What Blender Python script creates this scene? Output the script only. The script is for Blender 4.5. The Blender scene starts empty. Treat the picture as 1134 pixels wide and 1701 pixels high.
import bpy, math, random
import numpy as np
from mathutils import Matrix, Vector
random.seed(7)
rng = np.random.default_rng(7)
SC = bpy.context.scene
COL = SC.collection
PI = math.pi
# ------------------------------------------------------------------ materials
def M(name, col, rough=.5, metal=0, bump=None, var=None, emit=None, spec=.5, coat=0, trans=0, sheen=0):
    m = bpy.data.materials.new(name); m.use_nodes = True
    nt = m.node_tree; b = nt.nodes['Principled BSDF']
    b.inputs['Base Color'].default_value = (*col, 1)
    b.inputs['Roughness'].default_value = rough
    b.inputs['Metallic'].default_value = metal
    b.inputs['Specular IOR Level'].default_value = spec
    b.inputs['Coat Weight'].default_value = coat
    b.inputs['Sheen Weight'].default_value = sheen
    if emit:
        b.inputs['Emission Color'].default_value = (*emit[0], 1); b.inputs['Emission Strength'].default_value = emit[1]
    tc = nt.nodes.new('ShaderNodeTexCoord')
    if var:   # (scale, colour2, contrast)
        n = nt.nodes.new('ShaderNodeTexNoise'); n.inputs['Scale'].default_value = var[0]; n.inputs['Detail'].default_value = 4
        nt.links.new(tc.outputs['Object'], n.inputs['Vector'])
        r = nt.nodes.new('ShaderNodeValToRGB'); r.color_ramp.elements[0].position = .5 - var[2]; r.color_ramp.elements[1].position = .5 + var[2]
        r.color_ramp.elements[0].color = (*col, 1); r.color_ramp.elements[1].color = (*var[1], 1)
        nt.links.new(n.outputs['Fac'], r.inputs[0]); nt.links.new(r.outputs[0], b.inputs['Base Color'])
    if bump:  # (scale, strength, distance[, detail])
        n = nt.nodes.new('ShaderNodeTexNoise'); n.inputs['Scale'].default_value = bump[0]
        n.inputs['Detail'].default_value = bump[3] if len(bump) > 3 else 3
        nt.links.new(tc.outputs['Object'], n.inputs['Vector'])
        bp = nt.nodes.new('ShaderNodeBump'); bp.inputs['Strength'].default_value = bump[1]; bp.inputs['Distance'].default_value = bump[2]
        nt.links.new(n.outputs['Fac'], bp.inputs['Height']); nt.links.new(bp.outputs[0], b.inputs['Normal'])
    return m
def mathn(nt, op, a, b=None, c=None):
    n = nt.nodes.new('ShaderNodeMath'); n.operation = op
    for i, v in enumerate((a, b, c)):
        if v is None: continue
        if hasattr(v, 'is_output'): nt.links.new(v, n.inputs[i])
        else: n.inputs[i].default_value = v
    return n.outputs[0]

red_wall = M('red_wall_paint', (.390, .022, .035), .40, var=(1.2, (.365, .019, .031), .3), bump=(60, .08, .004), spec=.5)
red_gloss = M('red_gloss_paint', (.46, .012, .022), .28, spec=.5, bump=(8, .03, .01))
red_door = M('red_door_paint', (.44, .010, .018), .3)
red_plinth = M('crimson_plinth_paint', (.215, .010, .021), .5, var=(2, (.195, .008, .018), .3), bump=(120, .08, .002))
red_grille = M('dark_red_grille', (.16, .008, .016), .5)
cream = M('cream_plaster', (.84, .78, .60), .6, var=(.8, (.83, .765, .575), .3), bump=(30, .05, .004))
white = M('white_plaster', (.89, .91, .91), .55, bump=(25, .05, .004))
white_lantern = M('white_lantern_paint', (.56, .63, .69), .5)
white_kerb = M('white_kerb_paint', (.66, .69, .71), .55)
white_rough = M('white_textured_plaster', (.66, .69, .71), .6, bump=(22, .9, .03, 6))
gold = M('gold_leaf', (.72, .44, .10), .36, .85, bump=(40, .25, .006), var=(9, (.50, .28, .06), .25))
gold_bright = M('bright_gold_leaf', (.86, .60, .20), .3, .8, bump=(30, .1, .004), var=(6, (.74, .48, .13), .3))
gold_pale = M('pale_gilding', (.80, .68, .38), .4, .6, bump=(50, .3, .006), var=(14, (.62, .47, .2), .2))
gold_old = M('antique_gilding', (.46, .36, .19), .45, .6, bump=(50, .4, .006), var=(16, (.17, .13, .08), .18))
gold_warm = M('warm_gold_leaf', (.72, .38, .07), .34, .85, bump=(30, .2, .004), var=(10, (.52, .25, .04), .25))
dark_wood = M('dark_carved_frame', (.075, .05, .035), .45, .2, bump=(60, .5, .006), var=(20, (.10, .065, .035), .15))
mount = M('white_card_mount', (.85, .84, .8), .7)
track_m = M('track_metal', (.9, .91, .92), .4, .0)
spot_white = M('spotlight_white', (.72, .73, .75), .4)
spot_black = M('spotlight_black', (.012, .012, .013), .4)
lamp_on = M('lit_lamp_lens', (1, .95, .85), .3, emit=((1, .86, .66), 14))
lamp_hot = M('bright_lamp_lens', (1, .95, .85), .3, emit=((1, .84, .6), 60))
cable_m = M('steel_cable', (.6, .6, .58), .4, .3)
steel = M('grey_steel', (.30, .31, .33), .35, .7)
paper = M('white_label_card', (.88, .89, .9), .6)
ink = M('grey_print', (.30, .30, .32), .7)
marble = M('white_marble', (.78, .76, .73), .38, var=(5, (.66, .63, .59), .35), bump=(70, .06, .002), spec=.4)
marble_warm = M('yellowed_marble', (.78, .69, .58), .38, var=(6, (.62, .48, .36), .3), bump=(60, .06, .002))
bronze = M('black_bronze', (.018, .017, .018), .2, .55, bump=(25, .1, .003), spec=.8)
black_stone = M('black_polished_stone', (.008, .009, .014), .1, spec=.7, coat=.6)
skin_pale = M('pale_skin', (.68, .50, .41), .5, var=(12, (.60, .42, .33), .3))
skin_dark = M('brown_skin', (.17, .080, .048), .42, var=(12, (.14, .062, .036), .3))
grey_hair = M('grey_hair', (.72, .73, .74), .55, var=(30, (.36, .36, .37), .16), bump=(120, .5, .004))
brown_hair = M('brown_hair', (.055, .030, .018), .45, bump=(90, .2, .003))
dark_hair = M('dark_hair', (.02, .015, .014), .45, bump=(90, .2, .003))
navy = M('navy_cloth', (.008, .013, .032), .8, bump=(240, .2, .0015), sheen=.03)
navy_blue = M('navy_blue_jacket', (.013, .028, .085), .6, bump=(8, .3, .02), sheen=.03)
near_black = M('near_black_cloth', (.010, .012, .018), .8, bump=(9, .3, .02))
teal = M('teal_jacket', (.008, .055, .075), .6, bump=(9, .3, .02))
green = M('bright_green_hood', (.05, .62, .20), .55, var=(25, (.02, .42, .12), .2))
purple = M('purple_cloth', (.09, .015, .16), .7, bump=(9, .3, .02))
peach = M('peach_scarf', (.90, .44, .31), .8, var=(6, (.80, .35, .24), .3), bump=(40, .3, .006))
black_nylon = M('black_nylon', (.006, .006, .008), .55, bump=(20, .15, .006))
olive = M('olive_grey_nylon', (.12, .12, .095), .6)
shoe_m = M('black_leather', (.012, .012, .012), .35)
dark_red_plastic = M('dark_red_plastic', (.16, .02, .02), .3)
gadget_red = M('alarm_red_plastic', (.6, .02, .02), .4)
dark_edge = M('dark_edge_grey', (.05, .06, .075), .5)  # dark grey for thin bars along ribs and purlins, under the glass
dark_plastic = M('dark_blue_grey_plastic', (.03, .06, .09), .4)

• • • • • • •

**Aim:** Exact duplication is required for the lines above, from the line that contains "bump=(25, .05, .004))" to the line that contains "white_kerb = M('white_kerb_paint', (.66, .69, .71), .55)", inclusive; omit all others.

**Full output:**
white = M('white_plaster', (.89, .91, .91), .55, bump=(25, .05, .004))
white_lantern = M('white_lantern_paint', (.56, .63, .69), .5)
white_kerb = M('white_kerb_paint', (.66, .69, .71), .55)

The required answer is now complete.